(Scenes as source code)
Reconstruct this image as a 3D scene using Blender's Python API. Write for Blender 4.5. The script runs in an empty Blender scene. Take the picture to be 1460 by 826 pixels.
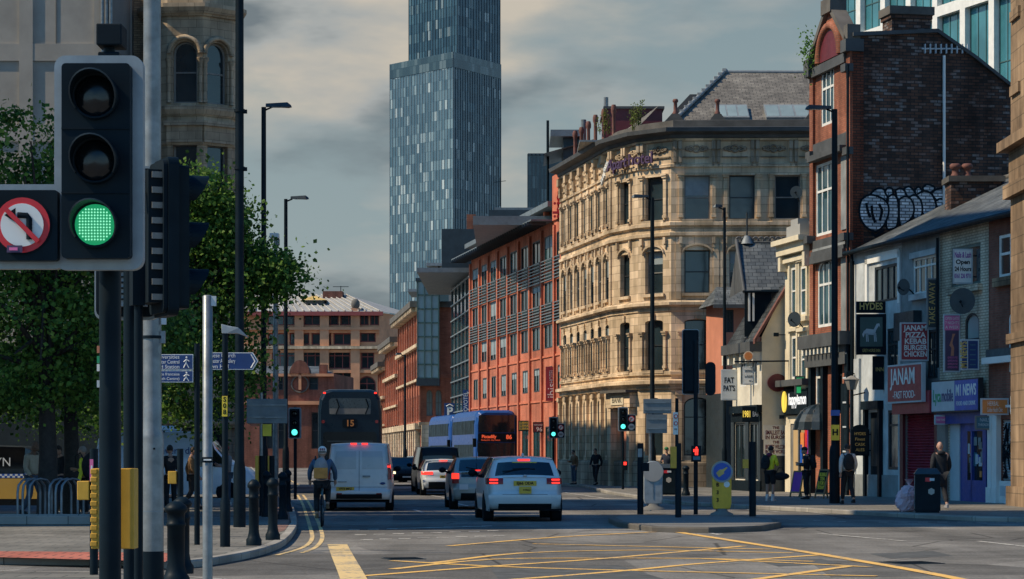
import bpy, bmesh, math, random
from math import sin, cos, pi, radians, sqrt, atan2, hypot
from mathutils import Vector, Matrix
random.seed(11)
scene = bpy.context.scene
C = scene.collection
F = 85/36*1460.0; H0 = 1.7; UC = 730.0; VH = 645.0
PZ = 0.12                                            # pavement height
# ---- measuring helpers: the photograph's perspective gives real positions -------------------------------------
def W(u, v, Y): return Vector(((u-UC)/F*Y, Y, H0+(VH-v)/F*Y))
def GY(v, z=0.0): return (H0-z)*F/(v-VH)             # distance of a ground point
def G(u, v, z=0.0):
    Y = GY(v, z); return Vector(((u-UC)/F*Y, Y, z))
# ---- materials --------------------------------------------------------------------------------------------
M = {}
def lin(c): return tuple(((x/255)/12.92 if x/255 <= .04045 else ((x/255+.055)/1.055)**2.4) for x in c)
class NT:
    def __init__(s, name):
        s.m = bpy.data.materials.new(name); s.m.use_nodes = True
        s.t = s.m.node_tree; s.n = s.t.nodes
        s.b = s.n['Principled BSDF']
    def add(s, typ, **kw):
        n = s.n.new(typ)
        for k, v in kw.items():
            if k.startswith('i_'):
                key = k[2:].replace('_', ' ')
                n.inputs[key].default_value = v
            else: setattr(n, k, v)
        return n
    def link(s, a, b): s.t.links.new(a, b)
    def uv(s, sc=(1, 1, 1)):
        u = s.add('ShaderNodeUVMap'); mp = s.add('ShaderNodeMapping'); mp.inputs['Scale'].default_value = sc
        s.link(u.outputs[0], mp.inputs[0]); return mp.outputs[0]
    def pos(s):
        g = s.add('ShaderNodeNewGeometry'); return g.outputs['Position']
    def noise(s, vec, scale, detail=4, rough=.6):
        n = s.add('ShaderNodeTexNoise'); n.inputs['Scale'].default_value = scale; n.inputs['Detail'].default_value = detail
        n.inputs['Roughness'].default_value = rough
        s.link(vec, n.inputs['Vector']); return n.outputs[0]
    def ramp(s, fac, stops, interp='LINEAR'):
        r = s.add('ShaderNodeValToRGB'); e = r.color_ramp; e.interpolation = interp
        while len(e.elements) < len(stops): e.elements.new(.5)
        for k, (p, c) in enumerate(stops):
            e.elements[k].position = p; e.elements[k].color = (*c, 1) if len(c) == 3 else c
        s.link(fac, r.inputs[0]); return r.outputs[0]
    def mix(s, a, b, fac, mode='MIX'):
        m = s.add('ShaderNodeMix'); m.data_type = 'RGBA'; m.blend_type = mode
        for sock, val in ((m.inputs[6], a), (m.inputs[7], b), (m.inputs[0], fac)):
            if hasattr(val, 'links'): s.link(val, sock)
            elif isinstance(val, tuple): sock.default_value = (*val, 1) if len(val) == 3 else val
            else: sock.default_value = val
        return m.outputs[2]
    def math(s, op, a, b=0.0):
        m = s.add('ShaderNodeMath'); m.operation = op
        for sock, val in ((m.inputs[0], a), (m.inputs[1], b)):
            if hasattr(val, 'links'): s.link(val, sock)
            else: sock.default_value = val
        return m.outputs[0]
    def bump(s, h, strength=.3, dist=.02):
        b = s.add('ShaderNodeBump'); b.inputs['Strength'].default_value = strength; b.inputs['Distance'].default_value = dist
        s.link(h, b.inputs['Height']); s.link(b.outputs[0], s.b.inputs['Normal'])
    def col(s, c):
        if hasattr(c, 'links'): s.link(c, s.b.inputs['Base Color'])
        else: s.b.inputs['Base Color'].default_value = (*c, 1)
    def rough(s, r):
        if hasattr(r, 'links'): s.link(r, s.b.inputs['Roughness'])
        else: s.b.inputs['Roughness'].default_value = r
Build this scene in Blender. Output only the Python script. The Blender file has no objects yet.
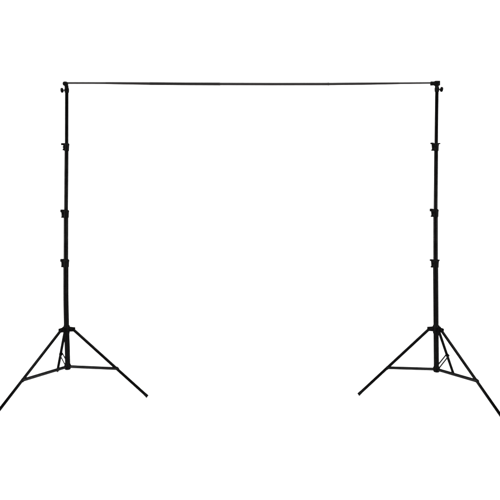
import bpy, bmesh, math
from mathutils import Vector, Matrix, Quaternion

C = bpy.context.scene
S = 121.0                    # photograph pixels per metre in the plane of the two poles
DIST, CAMH, HORIZON, XC = 5.267, 1.7986, 176.46, 251.5

def px_x(px, depth=0.0): return (px - XC) / S * (1 - depth / DIST)
def px_z(py): return CAMH + (HORIZON - py) / S

# ------------------------------------------------------------------ materials
def material(name, base, rough, spec, bump=0.0, scale=300.0, metallic=0.0, var=0.15, coat=0.0):
    m = bpy.data.materials.new(name); m.use_nodes = True
    nt = m.node_tree; n = nt.nodes; l = nt.links
    b = n['Principled BSDF']
    b.inputs['Specular IOR Level'].default_value = spec
    b.inputs['Metallic'].default_value = metallic
    b.inputs['Coat Weight'].default_value = coat
    tc = n.new('ShaderNodeTexCoord')
    no = n.new('ShaderNodeTexNoise'); no.inputs['Scale'].default_value = scale; no.inputs['Detail'].default_value = 4
    l.new(tc.outputs['Object'], no.inputs['Vector'])
    cr = n.new('ShaderNodeValToRGB')
    cr.color_ramp.elements[0].position = .3; cr.color_ramp.elements[1].position = .7
    cr.color_ramp.elements[0].color = tuple(c * (1 - var) for c in base) + (1,)
    cr.color_ramp.elements[1].color = tuple(c * (1 + var) for c in base) + (1,)
    l.new(no.outputs['Fac'], cr.inputs['Fac']); l.new(cr.outputs['Color'], b.inputs['Base Color'])
    n2 = n.new('ShaderNodeTexNoise'); n2.inputs['Scale'].default_value = scale * .12; n2.inputs['Detail'].default_value = 3
    l.new(tc.outputs['Object'], n2.inputs['Vector'])
    mr = n.new('ShaderNodeMapRange')
    mr.inputs['To Min'].default_value = max(rough - .08, .02); mr.inputs['To Max'].default_value = min(rough + .08, 1)
    l.new(n2.outputs['Fac'], mr.inputs['Value']); l.new(mr.outputs['Result'], b.inputs['Roughness'])
    if bump:
        bp = n.new('ShaderNodeBump'); bp.inputs['Strength'].default_value = bump; bp.inputs['Distance'].default_value = .0004
        l.new(no.outputs['Fac'], bp.inputs['Height']); l.new(bp.outputs['Normal'], b.inputs['Normal'])
    return m

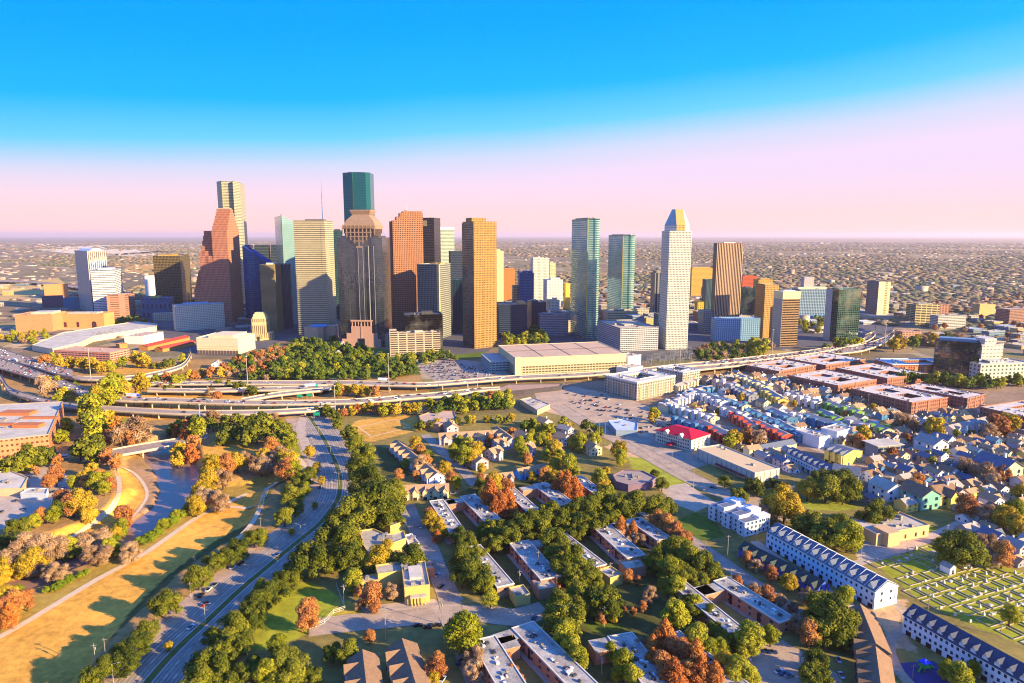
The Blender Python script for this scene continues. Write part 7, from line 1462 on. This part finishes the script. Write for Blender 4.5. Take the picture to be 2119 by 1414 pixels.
    c=np.repeat(rg.rand(n),8); at=me.color_attributes.new('tint','FLOAT_COLOR','POINT'); at.data.foreach_set('color',np.column_stack([c,c,c,c*0+1]).astype(np.float32).ravel())
    m,nt,b_=newmat('far_walls'); q=N(nt); a=q.n('ShaderNodeVertexColor',layer_name='tint'); q.l(q.ramp(a.outputs[0],[(0,hx('#7c6050')),(.3,hx('#9c8068')),(.6,hx('#b09a7c')),(.85,hx('#94705a')),(1,hx('#d8c8b0'))]),b_.inputs['Base Color']); me.materials.append(m)
    o=obj('distant_buildings',me); o['kind']='stuff'; o['label']='countless small pale roofs scattered over the far suburbs'; o['category']='suburb buildings'
far_stuff()

for nm,u,v in (('barrel vaulted tower',190,600),('salmon garage',190,735),('city hall',540,680),('crowned dark tower',750,690),('golden tower',990,690),('huge cream garage',1180,750),('pointed white tower',1405,700),('freeway curve',1760,715),('green mirror tower',1750,660),('mirrored office',2010,750),('brick lofts',1800,810),('red roofed hotel',1420,900),('beige warehouse',1530,965),('village rows',1040,930),('playing field',800,890),('orange brick office',60,880),('river bridge',300,925),('river bend',340,1050),('parkway junction',640,1110),('lower left lawn',150,1300),('yellow community hall',860,1220),('clinic trees',980,1160),('rust tree row',1390,1350),('middle housing blocks',1200,1110),('white modern townhomes',1530,1070),('long white row',1720,1190),('cemetery chapel',1850,1100),('cemetery',2000,1220),('black roofed row',2000,1340),('mint green townhouse',1905,1040),('far right houses',2060,960),('big oak',1730,1290),('market parking',1230,850),('downtown park',650,735),('street crossing',940,1275)): lmark(nm,u,v)
finish_labels()

if HAZE:
    m=bpy.data.materials.new('air_haze'); m.use_nodes=True; nt=m.node_tree; nt.nodes.clear(); v=nt.nodes.new('ShaderNodeVolumePrincipled'); o_=nt.nodes.new('ShaderNodeOutputMaterial'); nt.links.new(v.outputs[0],o_.inputs['Volume'])
    v.inputs['Color'].default_value=HAZEC; v.inputs['Density'].default_value=HAZE; v.inputs['Anisotropy'].default_value=.2
    hz=obj('haze',MB().box(-58500,58500,-2500,70500,-9.5,345,bottom=True).mesh('haze',m)); hz['kind']='stuff'; hz['label']='thin lavender evening haze over the whole city'; hz['category']='haze'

## [YOUR GOAL]
Repeat only the lines from the one holding "Build this scene" to the one holding "def px_z(py): return", both ends included, and drop the images.

## [EXERCISE ANSWER]
Build this scene in Blender. Output only the Python script. The Blender file has no objects yet.
import bpy, bmesh, math
from mathutils import Vector, Matrix, Quaternion

C = bpy.context.scene
S = 121.0                    # photograph pixels per metre in the plane of the two poles
DIST, CAMH, HORIZON, XC = 5.267, 1.7986, 176.46, 251.5

def px_x(px, depth=0.0): return (px - XC) / S * (1 - depth / DIST)
def px_z(py): return CAMH + (HORIZON - py) / S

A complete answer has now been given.